Problem.
Extract, without alteration, each line from the start of the listing to the line bearing "col = scene.collection".

Source data.
----------------

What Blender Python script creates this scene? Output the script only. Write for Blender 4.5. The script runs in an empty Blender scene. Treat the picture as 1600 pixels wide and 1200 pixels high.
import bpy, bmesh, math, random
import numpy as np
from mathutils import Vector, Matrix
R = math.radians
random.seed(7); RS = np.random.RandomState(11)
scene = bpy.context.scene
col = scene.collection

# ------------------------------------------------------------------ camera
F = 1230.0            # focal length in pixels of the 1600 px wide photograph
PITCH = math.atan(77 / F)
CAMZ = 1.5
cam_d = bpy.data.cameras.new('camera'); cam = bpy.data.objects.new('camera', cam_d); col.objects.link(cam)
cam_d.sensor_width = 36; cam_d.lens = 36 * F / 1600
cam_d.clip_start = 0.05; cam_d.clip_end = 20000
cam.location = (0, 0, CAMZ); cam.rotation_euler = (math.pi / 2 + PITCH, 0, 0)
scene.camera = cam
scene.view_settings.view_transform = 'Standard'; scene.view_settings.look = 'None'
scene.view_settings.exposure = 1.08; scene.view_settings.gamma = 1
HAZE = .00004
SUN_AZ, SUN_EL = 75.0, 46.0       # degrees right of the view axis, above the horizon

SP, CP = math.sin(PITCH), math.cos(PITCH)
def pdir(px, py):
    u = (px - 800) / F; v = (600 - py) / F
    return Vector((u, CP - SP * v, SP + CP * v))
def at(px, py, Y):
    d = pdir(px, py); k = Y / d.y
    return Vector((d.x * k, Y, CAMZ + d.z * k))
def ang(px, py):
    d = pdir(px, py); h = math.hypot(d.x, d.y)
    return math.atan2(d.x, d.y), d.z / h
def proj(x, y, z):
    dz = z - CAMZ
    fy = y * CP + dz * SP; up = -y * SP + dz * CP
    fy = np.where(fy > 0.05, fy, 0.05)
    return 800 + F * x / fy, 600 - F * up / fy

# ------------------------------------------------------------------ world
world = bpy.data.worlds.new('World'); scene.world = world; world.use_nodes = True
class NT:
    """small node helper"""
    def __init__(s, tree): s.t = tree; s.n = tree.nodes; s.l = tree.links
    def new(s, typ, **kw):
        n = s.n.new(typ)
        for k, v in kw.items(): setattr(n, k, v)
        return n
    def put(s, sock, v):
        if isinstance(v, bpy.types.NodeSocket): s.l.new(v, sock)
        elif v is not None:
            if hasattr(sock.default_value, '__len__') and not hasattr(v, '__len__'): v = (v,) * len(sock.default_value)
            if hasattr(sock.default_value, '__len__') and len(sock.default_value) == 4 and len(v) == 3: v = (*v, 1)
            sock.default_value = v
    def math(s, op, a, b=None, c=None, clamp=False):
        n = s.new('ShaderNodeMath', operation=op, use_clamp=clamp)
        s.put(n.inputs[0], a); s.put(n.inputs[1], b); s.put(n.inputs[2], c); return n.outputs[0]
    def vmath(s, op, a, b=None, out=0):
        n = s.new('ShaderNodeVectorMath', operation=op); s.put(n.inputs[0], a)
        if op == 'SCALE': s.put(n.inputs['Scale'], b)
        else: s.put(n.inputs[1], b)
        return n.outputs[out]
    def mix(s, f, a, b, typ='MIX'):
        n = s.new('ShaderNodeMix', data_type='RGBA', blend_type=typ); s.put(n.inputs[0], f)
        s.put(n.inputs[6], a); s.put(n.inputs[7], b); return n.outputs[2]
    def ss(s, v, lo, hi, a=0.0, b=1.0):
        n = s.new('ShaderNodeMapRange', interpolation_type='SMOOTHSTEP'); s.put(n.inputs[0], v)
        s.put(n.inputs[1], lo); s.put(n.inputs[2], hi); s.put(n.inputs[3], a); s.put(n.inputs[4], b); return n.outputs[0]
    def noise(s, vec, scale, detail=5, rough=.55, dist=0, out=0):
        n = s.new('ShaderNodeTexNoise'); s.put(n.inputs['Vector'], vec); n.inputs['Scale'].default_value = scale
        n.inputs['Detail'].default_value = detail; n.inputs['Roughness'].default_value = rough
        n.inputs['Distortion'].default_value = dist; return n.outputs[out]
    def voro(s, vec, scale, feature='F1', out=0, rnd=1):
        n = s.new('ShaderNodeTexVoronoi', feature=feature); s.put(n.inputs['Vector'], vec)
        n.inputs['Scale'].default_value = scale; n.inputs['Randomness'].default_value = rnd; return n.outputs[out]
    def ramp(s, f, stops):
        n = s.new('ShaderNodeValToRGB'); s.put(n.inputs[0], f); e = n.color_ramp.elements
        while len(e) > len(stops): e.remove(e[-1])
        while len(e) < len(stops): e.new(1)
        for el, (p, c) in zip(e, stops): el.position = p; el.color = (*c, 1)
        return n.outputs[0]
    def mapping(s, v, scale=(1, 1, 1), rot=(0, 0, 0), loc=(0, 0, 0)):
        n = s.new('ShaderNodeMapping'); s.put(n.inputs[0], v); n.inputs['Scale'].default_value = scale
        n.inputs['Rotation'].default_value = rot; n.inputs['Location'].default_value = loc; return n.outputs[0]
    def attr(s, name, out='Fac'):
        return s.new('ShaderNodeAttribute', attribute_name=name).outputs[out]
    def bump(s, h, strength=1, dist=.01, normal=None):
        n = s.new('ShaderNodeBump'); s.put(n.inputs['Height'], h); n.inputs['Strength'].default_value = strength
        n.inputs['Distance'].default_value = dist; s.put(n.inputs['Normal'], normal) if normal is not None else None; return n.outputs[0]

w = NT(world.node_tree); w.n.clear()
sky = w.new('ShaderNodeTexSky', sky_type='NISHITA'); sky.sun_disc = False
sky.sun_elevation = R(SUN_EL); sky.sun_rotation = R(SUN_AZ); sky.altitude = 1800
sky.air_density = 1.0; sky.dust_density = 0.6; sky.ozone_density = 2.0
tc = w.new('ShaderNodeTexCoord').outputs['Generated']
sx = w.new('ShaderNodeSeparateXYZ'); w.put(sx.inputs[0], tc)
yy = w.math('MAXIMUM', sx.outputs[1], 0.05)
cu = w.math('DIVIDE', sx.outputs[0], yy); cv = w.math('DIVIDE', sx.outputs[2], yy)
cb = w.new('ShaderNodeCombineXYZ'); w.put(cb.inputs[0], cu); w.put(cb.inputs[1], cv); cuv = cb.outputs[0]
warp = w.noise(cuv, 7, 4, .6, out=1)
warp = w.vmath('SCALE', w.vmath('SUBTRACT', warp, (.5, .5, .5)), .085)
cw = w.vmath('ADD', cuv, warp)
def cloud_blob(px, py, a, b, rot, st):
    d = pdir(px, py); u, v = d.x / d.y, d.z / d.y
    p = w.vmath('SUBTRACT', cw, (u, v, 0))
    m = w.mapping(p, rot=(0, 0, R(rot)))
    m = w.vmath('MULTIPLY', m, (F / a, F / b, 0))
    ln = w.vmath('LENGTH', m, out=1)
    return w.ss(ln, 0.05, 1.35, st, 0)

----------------

Complete response.
What Blender Python script creates this scene? Output the script only. Write for Blender 4.5. The script runs in an empty Blender scene. Treat the picture as 1600 pixels wide and 1200 pixels high.
import bpy, bmesh, math, random
import numpy as np
from mathutils import Vector, Matrix
R = math.radians
random.seed(7); RS = np.random.RandomState(11)
scene = bpy.context.scene
col = scene.collection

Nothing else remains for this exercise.